The European Commission has informed social media platform TikTok of its preliminary view that it is not fulfilling its obligations under the EU’s Digital Services Act to publish an advertisement repository.

Under the Digital Services Act (DSA), such an advertising repository is seen as critical for researchers and civil society to detect scam advertisements, hybrid threat campaigns, as well as coordinated information operations and fake advertisements, including in the context of elections.
The Commission has found that TikTok does not provide the necessary information about the content of the advertisements, the users targeted by the ads, and who paid for the advertisements.
TikTok’s advertisement repository also does not allow the public to search comprehensively for advertisements on the basis of this information, thereby limiting the usefulness of the tool.
“Transparency in online advertising – who pays and how audiences are targeted – is essential to safeguarding the public interest,” said EC vice-president Henna Virkkunen: “Whether we are defending the integrity of our democratic elections, protecting public health, or protecting consumers from scam ads, citizens have a right to know who is behind the messages they see. In our preliminary view, TikTok is not complying with the DSA in key areas of its advertisement repository, preventing the full inspection of the risks brought about by its advertising and targeting systems.”
The Commission’s preliminary findings are based on an in-depth investigation that included, among others, the analysis of internal company documents, testing TikTok’s tools, and interviews with experts in the field. By sending preliminary findings, the Commission informs TikTok of its preliminary view that it is in breach of the DSA. The EU executive stresses, however, that this is without prejudice to the outcome of the investigation.

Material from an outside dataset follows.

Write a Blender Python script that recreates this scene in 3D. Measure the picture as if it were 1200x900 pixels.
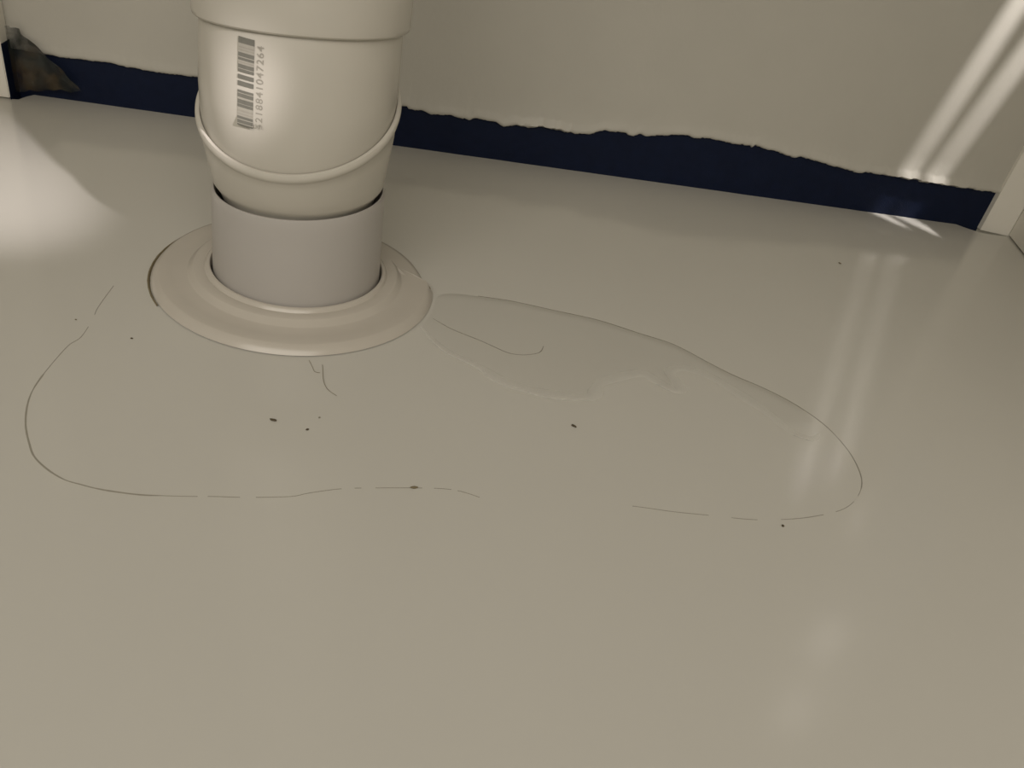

TikTok can now exercise its rights of defence by examining the documents in the Commission’s investigation file and by replying in writing to the Commission’s preliminary findings. In parallel, the European Board for Digital Services will be consulted.
If the Commission’s preliminary views were ultimately confirmed, the EU executive may issue a non-compliance decision, which may trigger a fine of up to 6% of the total worldwide annual turnover of the provider as well as an enhanced supervision period to ensure compliance with the measures the provider intends to take to remedy the breach. The Commission can also impose periodic penalty payments to compel a platform to comply.